I think I remember coming across a device that was a DPMS proxy that might fix your problem. It basically sits between you computer and display and fakes a monitor signal to your computer so that your TVs don't appear to be disappearing and reappear to your computer constantly.
You could also hard code your display setup in your Xorg.conf so that it would have no choice but to setup your display like you like it, but that could make things difficult/stange for you at a later date if you ever change your display setup.
Or, you could always get real computer monitors, but that would be very expensive which is probably why your using TVs in the first place.
Brian
On 8/20/20 5:25 PM, Michael Butash via PLUG-discuss wrote:
I have had lots of issues with video and adapters the past few years, mostly as I'm forced to use them. My nvidia 1070 in my desktop has 3x DP1.2 ports and 1 HDMI2.0. I have 3 displays, so I use the 3x DP1.2 ports, and run those through adapters to HDMI2.0 on my Samsung TV's I use for monitors. Non-stop chaos ensues during power-down and up every day, something different, every linux desktop hates it. Often one display or another will freak out, and I end up; having to hard disconnect the adapter (ie, reboot it) to work again or it'll come up stuck in 768x1024 (on a 48" tv...).
I found HDMI doesn't handle DPMS sort of power-off modes as vga, dvi, dp, or most methods of displays to handle soft power-off scenarios, ala just power down displays. When my laptop powers them down, they remain on with no signal, which seems to just confuse the video card and adapter that both freak out. This seems to have a profound effect on displaya and video cards that don't realize most displays are now hdmi...

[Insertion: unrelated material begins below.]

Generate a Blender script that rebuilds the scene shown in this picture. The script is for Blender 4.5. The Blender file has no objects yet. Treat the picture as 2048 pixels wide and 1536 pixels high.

Graphic subsystems are a basketcase these days under linux, mostly because of these damn adapters, dongles, and vendor wars. Intel, that wants to sell all the things, including the most useless gpu on the earth, injects themselves into everything, and always cause me issues as I can't convince the os to use the (real) nvidia gpu. Probably the same sort of issue if an intel gpu is around with AMD. Last I used an AMD GPU some 4-5 years ago, it was an issue. Nvidia Prime via Intel is still sketchy af.
Even on a dedicated nvidia gpu in a server-ish xeon system, with DP-to-whatever adapters I had nothing but issues. My latest iteration is my laptop (xps 9560) and a thunderbolt3/usb-c dock with 2x 4k/60hz outputs via one-piece DP-to-HDMI cables. I still have quirks, but I've learned to work around, and now somewhat understand really odd hardware behaviour enough to reproduce it. Occasionally I still need to disconnect a display at the DP-to-HDMI cable I use now, which is again oddly random.
I don't like the adapters, but my 48" TV's I use for displays don't often come with DP ports native, and using HDMI comes with power management oddities. A lot depends on your cabling and even display these days.
-mb
On Wed, Aug 19, 2020 at 1:05 PM Seabass via PLUG-discuss <plug-discuss@lists.phxlinux.org> wrote:
No, on the desired monitor, it still black screens.
Works just fine (Even without that parameter) on something that has a direct HDMI cable, though. (TV)
> Message: 6
>Date: Tue, 18 Aug 2020 16:23:47 -0700
> From: Aaron Jones <retro64xyz@gmail.com>
> To: plugaz@codezilla.xyz, Main PLUG discussion list
> <plug-discuss@lists.phxlinux.org>
>Subject: Re: KMS but AMDGPU And Black Screen
> Message-ID: <6B7D5942-0F2F-4DAE-A54A-19215718DCF2@gmail.com>
> Content-Type: text/plain; charset="utf-8"
>---------------------------------------------------
> https://bugzilla.redhat.com/show_bug.cgi?id=1594488
>
> Set amdgpu.dc=0 in bios and it will work but without hdmi sound.